On the stand last week, Cook gave a detailed, eerie account of how she was first thrown into "The Hole." While she was working from an office at the church's California campus, Miscavige berated her for poor performance over the phone. Then there came a pounding on the door. She stayed fixed to the receiver, and, when the knocking stopped, two men pried open the office window and climbed inside. "Are they there?" Miscavige asked. When she said yes, he replied, "Goodbye." She was off to "The Hole," what she described as a series of double-wide trailers at the church's sprawling compound in the California desert. She went on to detail some of the treatment she faced during her seven weeks at the facility. "I was put in a trash can, cold water poured over me, slapped. Things like that. One time it went on for 12 hours," she said, fighting back tears. She recalled an instance where one church executive who spoke out against the abuse was forced to lick a bathroom floor for a half hour. "You felt completely degraded, very terrified that you'd have to go through the confessions or be beaten. And because you hadn't been sleeping, you were in a horrific mental state." Some were beaten and accused of being gay. Leaders accused Cook of being a lesbian.
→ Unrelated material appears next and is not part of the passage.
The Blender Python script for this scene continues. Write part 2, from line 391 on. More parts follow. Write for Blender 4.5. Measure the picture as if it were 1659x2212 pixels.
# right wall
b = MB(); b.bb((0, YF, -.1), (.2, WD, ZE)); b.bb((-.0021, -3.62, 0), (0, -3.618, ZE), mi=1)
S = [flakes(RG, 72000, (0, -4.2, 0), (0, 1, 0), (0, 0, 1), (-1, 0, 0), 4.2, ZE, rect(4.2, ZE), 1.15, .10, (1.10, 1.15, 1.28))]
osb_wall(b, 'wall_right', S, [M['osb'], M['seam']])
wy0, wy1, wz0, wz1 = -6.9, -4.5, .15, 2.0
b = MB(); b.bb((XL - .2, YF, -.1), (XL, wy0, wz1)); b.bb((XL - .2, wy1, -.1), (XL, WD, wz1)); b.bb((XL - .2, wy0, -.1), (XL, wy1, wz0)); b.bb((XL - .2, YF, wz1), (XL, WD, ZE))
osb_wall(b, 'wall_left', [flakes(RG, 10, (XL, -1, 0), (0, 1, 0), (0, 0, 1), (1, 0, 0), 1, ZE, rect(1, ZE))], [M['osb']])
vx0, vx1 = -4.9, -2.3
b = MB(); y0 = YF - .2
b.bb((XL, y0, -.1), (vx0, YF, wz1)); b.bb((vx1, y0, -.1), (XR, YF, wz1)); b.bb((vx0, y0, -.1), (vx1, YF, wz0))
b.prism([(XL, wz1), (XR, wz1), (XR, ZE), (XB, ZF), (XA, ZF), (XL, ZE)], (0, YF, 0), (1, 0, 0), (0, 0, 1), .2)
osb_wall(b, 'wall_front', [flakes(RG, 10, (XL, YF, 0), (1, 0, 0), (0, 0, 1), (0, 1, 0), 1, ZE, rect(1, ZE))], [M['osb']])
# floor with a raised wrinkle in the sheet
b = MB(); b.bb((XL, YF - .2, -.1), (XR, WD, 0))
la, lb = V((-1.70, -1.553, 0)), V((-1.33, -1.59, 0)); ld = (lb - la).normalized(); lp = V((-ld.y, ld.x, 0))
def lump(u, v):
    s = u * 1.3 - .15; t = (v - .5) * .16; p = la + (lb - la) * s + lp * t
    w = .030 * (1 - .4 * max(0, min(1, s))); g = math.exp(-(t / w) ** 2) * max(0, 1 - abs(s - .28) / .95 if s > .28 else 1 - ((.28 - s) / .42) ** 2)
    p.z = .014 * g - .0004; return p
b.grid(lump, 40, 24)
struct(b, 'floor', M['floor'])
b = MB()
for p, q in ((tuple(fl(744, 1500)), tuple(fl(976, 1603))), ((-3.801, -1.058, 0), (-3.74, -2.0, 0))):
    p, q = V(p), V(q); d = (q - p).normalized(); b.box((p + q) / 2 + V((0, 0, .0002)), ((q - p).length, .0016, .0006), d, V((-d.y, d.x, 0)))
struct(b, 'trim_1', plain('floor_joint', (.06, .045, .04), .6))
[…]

By last Friday morning, the church had enough. It pulled its request for a temporary injunction, and Cook's damning testimony ended. Rathbun, Cook's husband, and one other former Scientology official, all of whom had been scheduled to testify, would no longer take the stand. "Going forward in the case this way will prevent the defendant from using this court as a pulpit for false statements," Spencer, the church's attorney, said.

The church claims it has ample evidence to prove Cook and her husband entered willingly into their non-disclosure contracts and then broke them, saying both defendants accepted and deposited $50,000 checks from the church when they left. Spencer says the church has more than enough ammo to seek a summary judgment, forgoing what could likely be a trial with equally messy testimony. With so much in dispute between the two parties, Jeffrey insists there's virtually no chance for a summary judgment at this point — as of Tuesday, the church had yet to file for one.

"I'm still shocked they let her get on the stand and testify," Yvonne Schick of Austin, a former church member, remarked after the hearing. There was a growing consensus among those inside and outside the courtroom that the church's strategy had clearly backfired.

"They literally forced her to disclose their crimes in a public forum," Rathbun later said. He went on to call Cook's testimony the tip of the iceberg. "It's hard to really explain how significant this is for the church. ...This is sign of a serious meltdown, this is huge."